Youth culture, politics, linguistic psychology, music or everyday life as a category for philosophy and critical thinking, are some of the fragments of meaning that can lie latent in one and the same work. The exhibition at Bergen Kunsthall will present three brand new film productions with their points of departure in three distinct geographical locations.
Perhaps to an even greater extent than before, it is the places that are portrayed, not just as generic urban surroundings, but with their distinct histories, demographics and architecture. The film Abyss is a portrait of East London today with the rapid changes that are leaving their mark on the architecture, environment and social structures of the area.
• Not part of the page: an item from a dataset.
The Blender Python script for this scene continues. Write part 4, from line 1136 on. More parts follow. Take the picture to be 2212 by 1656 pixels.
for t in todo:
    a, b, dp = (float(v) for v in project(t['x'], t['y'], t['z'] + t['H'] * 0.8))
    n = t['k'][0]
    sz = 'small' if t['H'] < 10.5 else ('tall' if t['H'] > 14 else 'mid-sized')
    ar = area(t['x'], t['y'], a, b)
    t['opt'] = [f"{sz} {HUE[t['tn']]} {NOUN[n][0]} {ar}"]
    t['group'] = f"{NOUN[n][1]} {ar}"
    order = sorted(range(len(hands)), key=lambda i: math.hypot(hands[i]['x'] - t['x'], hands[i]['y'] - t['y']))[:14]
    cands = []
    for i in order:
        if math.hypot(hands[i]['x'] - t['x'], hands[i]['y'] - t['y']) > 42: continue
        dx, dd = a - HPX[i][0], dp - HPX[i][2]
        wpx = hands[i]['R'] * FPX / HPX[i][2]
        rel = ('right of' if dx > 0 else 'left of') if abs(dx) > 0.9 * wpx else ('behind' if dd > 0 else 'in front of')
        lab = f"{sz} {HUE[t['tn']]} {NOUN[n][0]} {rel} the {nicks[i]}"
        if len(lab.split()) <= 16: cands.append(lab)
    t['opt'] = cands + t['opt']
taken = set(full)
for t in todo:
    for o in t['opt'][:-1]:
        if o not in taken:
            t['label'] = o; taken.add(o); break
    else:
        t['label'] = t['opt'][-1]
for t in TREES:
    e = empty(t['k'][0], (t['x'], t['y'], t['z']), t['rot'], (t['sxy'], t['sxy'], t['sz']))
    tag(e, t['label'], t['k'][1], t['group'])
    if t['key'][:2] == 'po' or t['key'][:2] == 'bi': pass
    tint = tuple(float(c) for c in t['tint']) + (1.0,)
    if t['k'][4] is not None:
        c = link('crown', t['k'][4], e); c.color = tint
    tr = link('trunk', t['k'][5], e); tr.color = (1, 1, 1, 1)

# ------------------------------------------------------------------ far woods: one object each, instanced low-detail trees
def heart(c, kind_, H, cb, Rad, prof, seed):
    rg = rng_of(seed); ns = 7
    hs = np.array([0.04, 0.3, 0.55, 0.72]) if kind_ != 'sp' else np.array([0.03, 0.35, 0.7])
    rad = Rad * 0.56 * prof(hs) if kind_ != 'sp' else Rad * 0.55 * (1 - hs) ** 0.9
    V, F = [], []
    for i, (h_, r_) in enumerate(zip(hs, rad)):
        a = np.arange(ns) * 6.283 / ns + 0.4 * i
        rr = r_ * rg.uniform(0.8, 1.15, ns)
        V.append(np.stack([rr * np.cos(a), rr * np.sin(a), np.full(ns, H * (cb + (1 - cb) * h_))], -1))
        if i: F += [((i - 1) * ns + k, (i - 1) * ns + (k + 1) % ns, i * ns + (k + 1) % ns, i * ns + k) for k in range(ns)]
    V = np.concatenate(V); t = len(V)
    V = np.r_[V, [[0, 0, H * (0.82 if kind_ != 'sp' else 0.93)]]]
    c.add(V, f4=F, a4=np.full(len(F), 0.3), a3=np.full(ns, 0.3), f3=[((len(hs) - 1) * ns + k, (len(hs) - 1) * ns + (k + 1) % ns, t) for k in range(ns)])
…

The city of Tripoli in Lebanon is the point of departure for a film of the same name. Here one finds one of the world’s most distinctive building projects, created by the Brazilian architect Oscar Niemeyer in 1966. Today the area is an architectural relic of a stranded vision - a modernist ruin and a forever-unfinished monument to a vanished optimism in the Middle East. The third new film deals with Groruddalen in Oslo. The Norwegian media often paint a picture of Groruddalen as the textbook example of the satellite town problem with anti-human surroundings, a high immigrant population percentage and youth crime.
Åsdam’s film makes use of stories, situations and information about the satellite town in a film that is documentary in its use of research, but does not draw on the documentary film tradition’s narrative devices. In his work with film as artistic expression Åsdam is constantly engaging in close dialogue with both the conventions of the film medium as we know them from film history, and installation art’s use of video and film as both spatial and narrative media.
At Bergen Kunsthall the films will be presented as part of larger spatial installations. Thus architecture becomes a central cue word, not only as a theme, but also physically and concretely in the exhibition space. In his exhibitions Åsdam creates his own hybrid architectural structures which erase the boundaries between the space of the film and the space of the viewer.